Saturday, November 12, 2011

Mr. Destiny

Have you ever tried to pinpoint how you got to a certain point in your life? Thought back to a decision or a moment where if things had turned out differently so would your life? That point on your timeline you wish you could have back because it was, in that moment, that your whole life went in another direction. Have you ever wondered back to that "What could have been" moment? I have. A lot.

For me that moment was my last high school basketball game. It was a cold, March night in 1999. It was the second round of playoffs and we were a highly ranked team in our section. We were a veteran squad made up of mostly juniors and seniors, but had a dynamic freshman, Brandon Worthy, who was Freshman of the Year for the state of California. Our next best player was his older brother, Terrell. The first day of freshman practice I challenged Terrell to a game of one on one for five bucks. I am pretty sure I didn't score at all, but he let me keep my five bucks. The rest of our team was made up of guys I grew up with, either playing with or against in elementary school, summer camps, or at the park. We had a very solid team and many picked us to win the section title. A title we had been chasing for awhile.

As Freshmen, we came into a program whose Varsity team was coming off a terrible season, finishing last in league. We were looked at as the class that would take the school back to prominence in basketball. As freshmen we were given the task of not only getting the school back into CCS playoffs, but of winning a championship. Each year we got better and eventually the program got back on track. My junior year we were able to get to the semifinal round of CCS playoffs before losing to the eventual champs, Riordan. My senior year we were poised and confident in completing what we had set out to do four years earlier- win a championship.

Now, here we are, in this cold gym in the second round of playoffs. We are playing Seaside High school, a very athletic team that uses its quickness to play a helter skelter pressing, trapping game. At the beginning we were unfazed by their press. We jumped out to an early lead behind the Worthy brothers and were efficiently passing through their press. We were cruising. At one point on a fast break, I faked the lay up and the defender went right by me as I dished it to my buddy, Steve Godfrey, for the lay up. I pumped my fist as we were up by ten with only a few minutes left. In my mind I knew we had this game in the bag.

Then, everything began to unravel. To this day I can't block out the details of those final minutes when I saw my basketball dreams die. A couple of our starters fouled out. I missed free throws. We turned the ball over. Brandon was so gassed that he had no lift on his jump shot. I was hoping at some point I would wake up from a panicked nightmare. But this was real. It was all happening in front of my eyes. The lead was slipping away and so were all of our dreams. It is one thing to fail by yourself, it is another thing to fail as a team, with guys you grew up playing with. We endured practices, hill runs, mile runs, weight room sessions, film study-- all for a chance to win a championship we felt we deserved. It hurts so much more when you care about the other guys that you have been working with and then to see all of that work fall to the wayside.

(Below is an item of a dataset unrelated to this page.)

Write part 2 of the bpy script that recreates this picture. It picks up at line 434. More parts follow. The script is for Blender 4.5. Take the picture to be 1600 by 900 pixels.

Our last shot falls short as the buzzer sounds. Its over. I sit in the locker room and cry. I know this is the last meaningful game I will ever play in my life. This was not how it was supposed to end. This team was supposed to win. We were supposed to walk off into the sunset as the champs. That was the script I had envisioned.

It's twelve years after that game happened and it still hurts. It is hard to talk about. It's never easy to look back on your failures. But I always look back on that day, that game, as the day my life went another direction. That day dogs me, follows me like a rain cloud. Maybe if we do win a championship I have more confidence when I try out at St. Mary's the next year to play basketball rather than feeling scared and afraid. Maybe I feel accomplished having won a title and I don't feel somewhat lost or like a piece of me is never fulfilled as I move forward in life. All I know is that day played out like a "choose your own adventure" book, only somebody flipped it to another page for you and had you read an alternate version that didn't end the way you had envisioned. Does it ever end how you envision it? It seems that the only thing you know for sure is that it will end.


Looking back now, that is what hurt the most. That it ended. I was not prepared to face a life of not having basketball. For longer than I can remember I always had basketball. But at 5'10, with no athletic ability(my coaches words), my days of playing competitive basketball were over. It's hard to let go of something you have known for so long. I guess that is why I wanted to win a championship so bad. The championship would be the one thing I could hold onto when my playing days were done. Instead, I have the memory of a stinging loss and a lifetime of wondering, "What could have been?"